Build Intimacy in Your Marriage Through Forgiveness

Intimacy is, by definition, a close, familiar and affectionate personal relationship. 

Intimacy in marriage is established and deepened as you increase your openness and vulnerability with your spouse. As you draw nearer in relationship to your spouse, you will experience great joy in intimacy.  But you also become more vulnerable and more open to being wounded.  No human relationship is perfect.  Whether intentional or unintentional, we all have the propensity to cause harm to one another.

Ecclesiastes 7:20 (MSG) tells us "There’s not one totally good person on earth, not one who is truly pure and sinless."  There will be times in your marriage when you are the offended and there will be times when you are the offender.

There will be times when you need to seek forgiveness and times when you need to grant forgiveness.

When an offense takes place in marriage, the offense damages the intimacy of the relationship and the offended often reacts with feelings of hurt, sadness, anger and distrust.  These emotional reactions are normal.  But you always have a choice about how you’ll respond.  The acts of seeking and granting forgiveness provide opportunities to become truly authentic, to practice grace, to reconcile and to deepen the intimacy of your relationship.

When you are the offender, seeking forgiveness involves:

Acknowledging to your spouse what your specific offense was.

Admitting to your spouse that the offense was hurtful and damaging to the relationship.

Attempting to understand the pain that you’ve caused your spouse.

Taking responsibility for the offense and offering to make amends, if possible.

Vowing to your spouse that you will not repeat the offense.

Apologizing to your spouse and asking for forgiveness.

Forgiving yourself and creating a plan for avoiding future offense.

When you have been offended by your spouse, offering forgiveness provides an opportunity to heal your own hurt and, often, to mend the broken relationship.

Did you know that you can choose to forgive your spouse even when he or she has not admitted fault and sought your forgiveness?  Of course, ideally, we would all love for our spouses to admit they were wrong and beg us for forgiveness.

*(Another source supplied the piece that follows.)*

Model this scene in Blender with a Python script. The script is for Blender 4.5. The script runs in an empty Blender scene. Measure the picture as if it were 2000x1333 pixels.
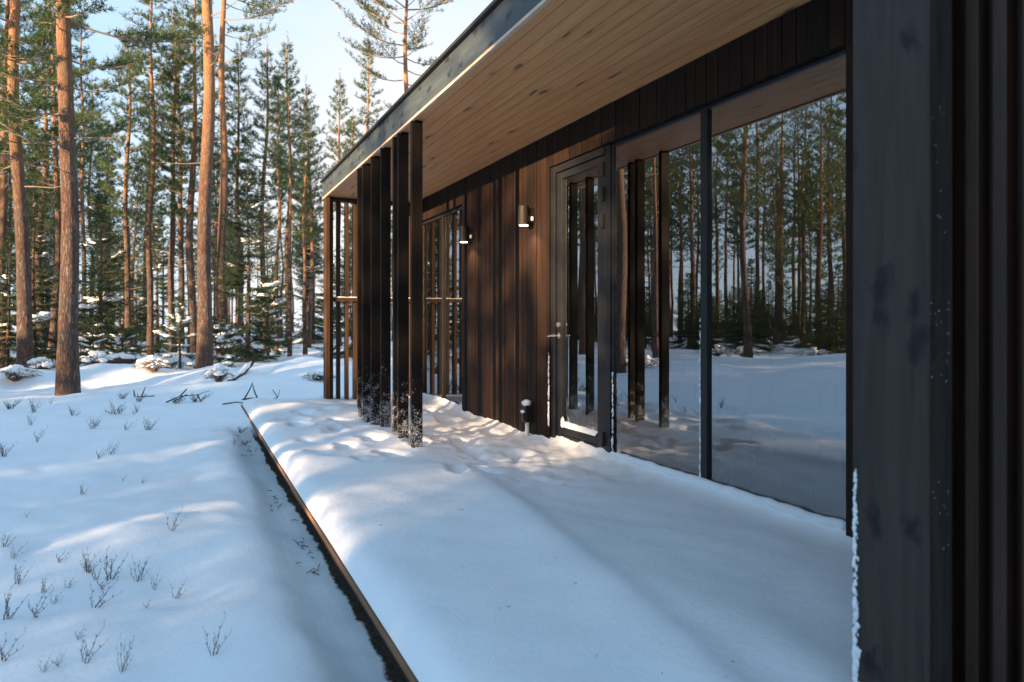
import bpy, bmesh, math, random
import numpy as np
from mathutils import Vector, Matrix, noise

# ---------------------------------------------------------------- camera, sky, sun
SC = bpy.context.scene
COL = SC.collection
R = math.radians
F_PX, VPX, VPY = 1370.0, 366.0, 624.0            # solved from the photograph's lines
YAW = math.atan((1000 - VPX) / F_PX)
CY, SY = math.cos(YAW), math.sin(YAW)
CAM_H = 1.0
cd = bpy.data.cameras.new("camera")
cam = bpy.data.objects.new("camera", cd)
COL.objects.link(cam)
cam.location = (0, 0, CAM_H)
cam.rotation_euler = (R(90), 0, -YAW)
cd.sensor_width = 36
cd.lens = F_PX / 2000 * 36
cd.shift_y = -(666.5 - VPY) / 2000
cd.clip_start = 0.05
cd.clip_end = 2000
cd.dof.use_dof = True
cd.dof.focus_distance = 5.2
cd.dof.aperture_fstop = 2.8
SC.camera = cam

SUN_EL = R(7.6)
SUN_AZ = math.atan2(-0.9, -0.43)                 # compass angle of the sun from +Y towards +X
SUN_TO = Vector((math.sin(SUN_AZ) * math.cos(SUN_EL), math.cos(SUN_AZ) * math.cos(SUN_EL), math.sin(SUN_EL)))
world = bpy.data.worlds.new("World")
SC.world = world
world.use_nodes = True
wn, wl = world.node_tree.nodes, world.node_tree.links
bg = wn["Background"]
sky = wn.new("ShaderNodeTexSky")
sky.sky_type = 'NISHITA'
sky.sun_disc = False
sky.sun_elevation = SUN_EL
sky.sun_rotation = SUN_AZ % (2 * math.pi)
sky.air_density = 1.0
sky.dust_density = 0.8
sky.ozone_density = 2.2
# thin high cloud veil
tc = wn.new("ShaderNodeTexCoord")
mp = wn.new("ShaderNodeMapping"); mp.inputs["Scale"].default_value = (1.2, 1.2, 4.5)
nz = wn.new("ShaderNodeTexNoise"); nz.inputs["Scale"].default_value = 1.5; nz.inputs["Detail"].default_value = 7; nz.inputs["Roughness"].default_value = 0.55
cr = wn.new("ShaderNodeMapRange"); cr.inputs[1].default_value = 0.30; cr.inputs[2].default_value = 0.70; cr.inputs[3].default_value = 0.25; cr.inputs[4].default_value = 0.85
mxs = wn.new("ShaderNodeMix"); mxs.data_type = 'RGBA'
mxs.inputs[7].default_value = (1.25, 1.88, 2.45, 1)
wl.new(tc.outputs["Generated"], mp.inputs[0]); wl.new(mp.outputs[0], nz.inputs["Vector"])
wl.new(nz.outputs[0], cr.inputs[0]); wl.new(cr.outputs[0], mxs.inputs[0])
tn = wn.new('ShaderNodeMix'); tn.data_type = 'RGBA'; tn.blend_type = 'MULTIPLY'; tn.inputs[0].default_value = 1; tn.inputs[7].default_value = (0.66, 0.95, 1.12, 1)
wl.new(sky.outputs[0], tn.inputs[6]); wl.new(tn.outputs[2], mxs.inputs[6]); 
sp_ = wn.new("ShaderNodeSeparateXYZ"); wl.new(tc.outputs["Generated"], sp_.inputs[0])
lo_ = wn.new("ShaderNodeMapRange"); lo_.inputs[1].default_value = 0.62; lo_.inputs[2].default_value = 0.12; lo_.inputs[3].default_value = 0.0; lo_.inputs[4].default_value = 0.72
wl.new(sp_.outputs[2], lo_.inputs[0])
mx2 = wn.new("ShaderNodeMix"); mx2.data_type = 'RGBA'; mx2.inputs[7].default_value = (1.60, 1.86, 2.14, 1)     # milky air low over the forest
wl.new(lo_.outputs[0], mx2.inputs[0]); wl.new(mxs.outputs[2], mx2.inputs[6])
px_ = wn.new("ShaderNodeMapRange"); px_.inputs[1].default_value = -0.12; px_.inputs[2].default_value = 0.25; px_.inputs[4].default_value = 0.9
wl.new(sp_.outputs[0], px_.inputs[0])
py_ = wn.new("ShaderNodeMath"); py_.operation = 'MULTIPLY'; wl.new(px_.outputs[0], py_.inputs[0]); pz_ = wn.new('ShaderNodeMapRange'); pz_.inputs[1].default_value = 0.62; pz_.inputs[2].default_value = 0.25; wl.new(sp_.outputs[2], pz_.inputs[0]); wl.new(pz_.outputs[0], py_.inputs[1])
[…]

But even if you never see repentance or sorrow from your spouse, you have a choice to make – To Forgive or Not To Forgive.

Unforgiveness, or refusal to offer forgiveness, creates:

Bitterness

Resentment

Distancing or pushing away from the offender

A power struggle, because it puts you in a position of being superior to your spouse and presumes that your spouse owes you something

Warfare, when you use the offense as a weapon to continually jab at or shame your spouse

A judgmental attitude, because you presume that you can determine whether your spouse feels guilty enough or has compensated enough to be "let off the hook"

In all cases, unforgiveness is a destroyer of intimacy. Unforgiveness causes marital partners to be adversaries, at a face-off against one another.  Unforgiveness breeds criticism and contempt which ultimately will erode all closeness in a relationship.  And unforgiveness damages the life of the one who harbors it.

Forgiveness is a process that takes time and energy.

Forgiveness is not easy but it is highly rewarding. Please know that forgiveness does NOT mean that you are excusing the offense, condoning the offense OR forgetting the offense. Forgiveness is choosing to surrender the "right" to punish or think negatively about the offender so that you can be free from anger and resentment.

Granting forgiveness includes:

Taking stock of the specific offenses that have occurred

Acknowledging the emotions that you experience as a result of the offense

Admitting to yourself and your spouse that you feel hurt and disrespected

Stating your specific expectations for the future

Giving up your right to punish or retaliate against your spouse

Choosing to discontinue bitter, resentful or critical thoughts and actions toward your spouse

Communicating your forgiveness to your spouse

Working collaboratively with your spouse toward reconciliation and intimacy (when reconciliation is safe)

There are times when reconciliation is not safe. In those cases, stating your expectations for the future may mean creating boundaries in the relationship or even ending a relationship completely. But even in those cases where reconciliation is not safe, you would be wise to work through the process of forgiveness independently in order to free yourself from the bitterness, anger and resentment.

Forgiveness is important in all relationships but especially in the marital relationship. If you find that you are critical or harboring resentment toward your spouse, consider whether there might be some offenses that you need to forgive. The counselors at Christian Family Institute can be excellent guides on your journey of forgiveness.

To forgive is to set a prisoner free and discover that the prison was you.